Friday, February 12, 2010

Telling people stuff they don’t know

A lengthy report worth reading is “The Reconstruction of American Journalism” a report by Leonard Downie, Jr., and Michael Schudson in the Columbia Journalism Review.

What might be lost in the reconstruction is reportilng.  Here are a few graphs pulled from the report:

Reporting the news means telling citizens what they would not otherwise know. “It’s so simple it sounds stupid at first, but when you think about it, it is our fundamental advantage,” says Tim McGuire, a former editor of the Minneapolis Star Tribune. “We’ve got to tell people stuff they don’t know.”

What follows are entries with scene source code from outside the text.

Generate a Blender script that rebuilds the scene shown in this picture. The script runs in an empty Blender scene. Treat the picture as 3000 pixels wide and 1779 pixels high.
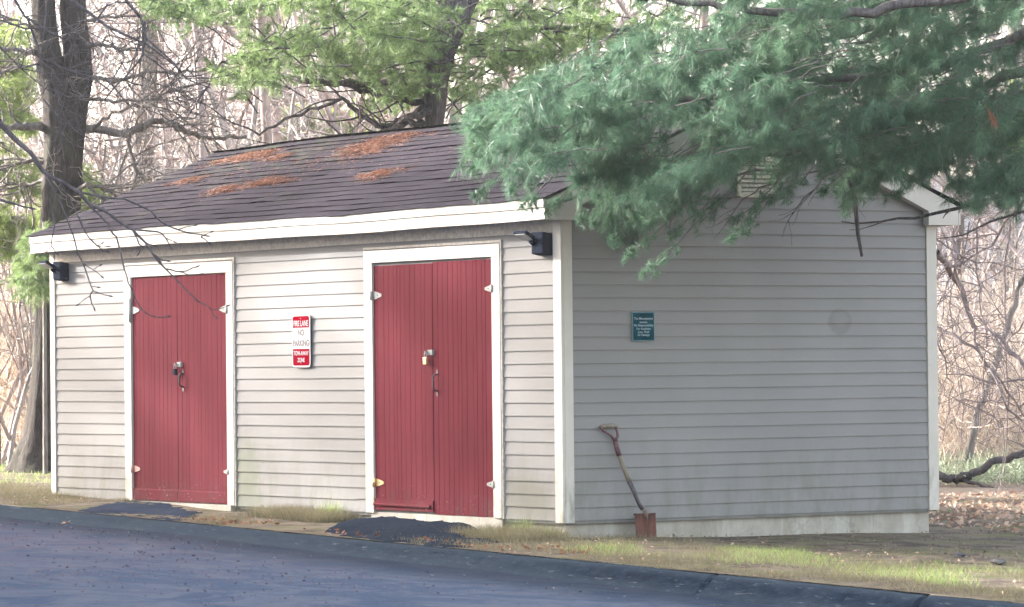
import bpy, math, random
import numpy as np
from mathutils import Vector, Matrix
random.seed(7); RNG = np.random.default_rng(11)
D = bpy.data; SC = bpy.context.scene; COL = SC.collection

# ------------------------------------------------------------------ camera
CAM = np.array([25.4284, -17.1434, 1.1864])
YAW, PITCH, ROLL, FOC = 0.580578, 0.0163212, -0.0101411, 11.64388
Fw = np.array([-math.cos(YAW)*math.cos(PITCH), math.sin(YAW)*math.cos(PITCH), math.sin(PITCH)])
_r = np.cross(Fw, [0, 0, 1]); _r /= np.linalg.norm(_r); _u = np.cross(_r, Fw)
Rt = _r*math.cos(ROLL)+_u*math.sin(ROLL); Up = -_r*math.sin(ROLL)+_u*math.cos(ROLL)
cam = D.objects.new('camera', D.cameras.new('camera')); COL.objects.link(cam)
M = Matrix.Identity(4)
for i in range(3):
    M[i][0] = Rt[i]; M[i][1] = Up[i]; M[i][2] = -Fw[i]; M[i][3] = CAM[i]
cam.matrix_world = M
cam.data.sensor_width = 36; cam.data.lens = 36*FOC/3.0; cam.data.clip_end = 2000; cam.data.clip_start = .5
SC.camera = cam
def P(px, py, depth):                       # photo pixel + metres along the view axis -> world point
    return CAM + depth*(Fw + Rt*(px-1500)/(FOC*1000) - Up*(py-889.5)/(FOC*1000))
def prj(p):
    d = np.asarray(p, float)-CAM; z = d@Fw
    return 1500+FOC*1000*(d@Rt)/z, 889.5-FOC*1000*(d@Up)/z, z

# ------------------------------------------------------------------ light
EL, AZ = math.radians(19), math.radians(60)            # sun height, angle off the front wall's normal
SUN = Vector((-math.sin(AZ)*math.cos(EL), -math.cos(AZ)*math.cos(EL), math.sin(EL)))
w = D.worlds.new('World'); SC.world = w; w.use_nodes = True
nt = w.node_tree; bg = nt.nodes['Background']; sky = nt.nodes.new('ShaderNodeTexSky')
sky.sky_type = 'NISHITA'; sky.sun_disc = False; sky.sun_elevation = EL; sky.sun_rotation = math.atan2(SUN.x, SUN.y)
sky.dust_density = 3.5; sky.air_density = 1.0; sky.ozone_density = .2
hs = nt.nodes.new('ShaderNodeHueSaturation'); hs.inputs['Saturation'].default_value = .62; nt.links.new(sky.outputs[0], hs.inputs['Color']); nt.links.new(hs.outputs[0], bg.inputs[0]); bg.inputs[1].default_value = 0.15
sl = D.lights.new('sun', 'SUN'); sl.energy = 2.9; sl.angle = math.radians(.5); sl.color = (1, .993, .985)
so = D.objects.new('sun', sl); COL.objects.link(so); so.rotation_euler = SUN.to_track_quat('Z', 'Y').to_euler()
SC.view_settings.view_transform = 'Standard'; SC.view_settings.look = 'None'
SC.view_settings.gamma = 1; SC.view_settings.exposure = 2.98

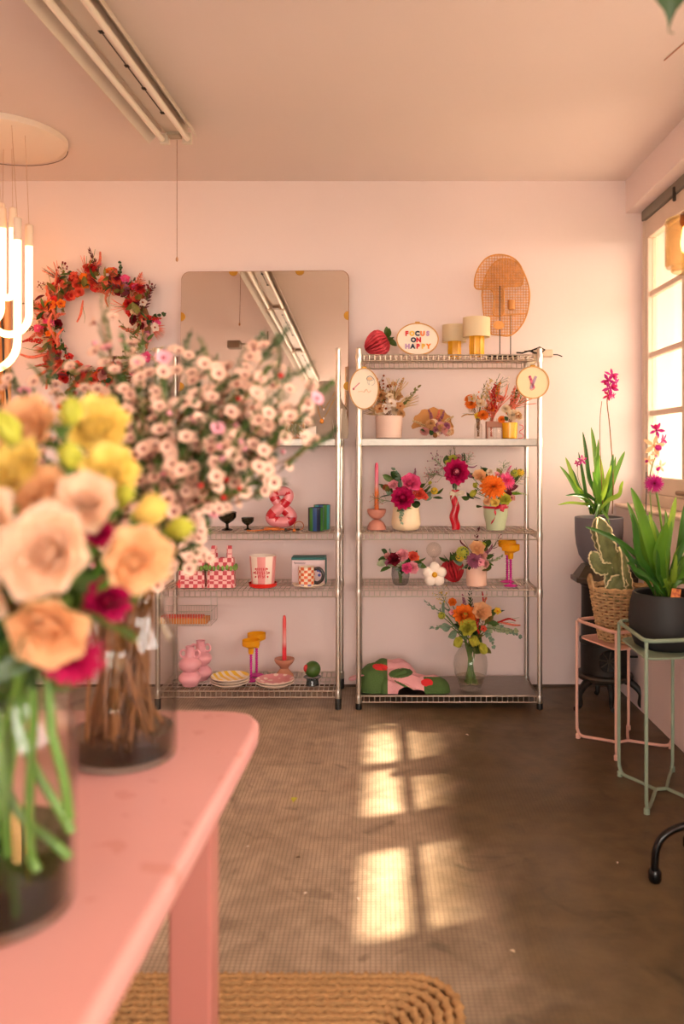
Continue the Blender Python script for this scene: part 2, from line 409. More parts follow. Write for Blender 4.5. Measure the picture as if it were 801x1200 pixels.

Reporting is not something to be taken for granted. Even late in the nineteenth century, when American news reporting was well established, European journalists looked askance, particularly at the suspicious practice of interviewing. One French critic lamented disdainfully that the “spirit of inquiry and espionage” in America might be seeping into French journalism.

Independent reporting not only reveals what government or private interests appear to be doing but also what lies behind their actions. This is the watchdog function of the press—reporting that holds government officials accountable to the legal and moral standards of public service and keeps business and professional leaders accountable to society’s expectations of integrity and fairness.

Reporting the news also undergirds democracy by explaining complicated events, issues, and processes in clear language. Since 1985, explanatory reporting has had its own Pulitzer Prize category, and explanation and analysis is now part of much news and investigative reporting. It requires the ability to explain a complex situation to a broad public. News reporting also draws audiences into their communities. In America, sympathetic exposes of “how the other half lives” go back to the late nineteenth century, but what we may call “community knowledge reporting” or “social empathy reporting” has proliferated in recent decades.

Click on the headline to read the full report.

2 comments:

Abe Zaidan said...

It's interesting that Leonard Downie believes it's important to tell readers "stuff they don't know" inasmuch as he violated that lofty premise in the buildup to the Iraq war. As executive editor of the Washington Post he later confessed that the paper should have given more attention to those reporters on his staff who wrote of the negatives for an invasion. The Post was one of the culprits in selling the war while burying the opposition on the inside pages, or ignoring it altogether. Was there a greater failure in not "telling people stuff they don't know." ?

John Olesky said...

As usual, Abe makes an interesting point. It reminds me of people who get religion AFTER they get caught sinning (i.e., committing felonies).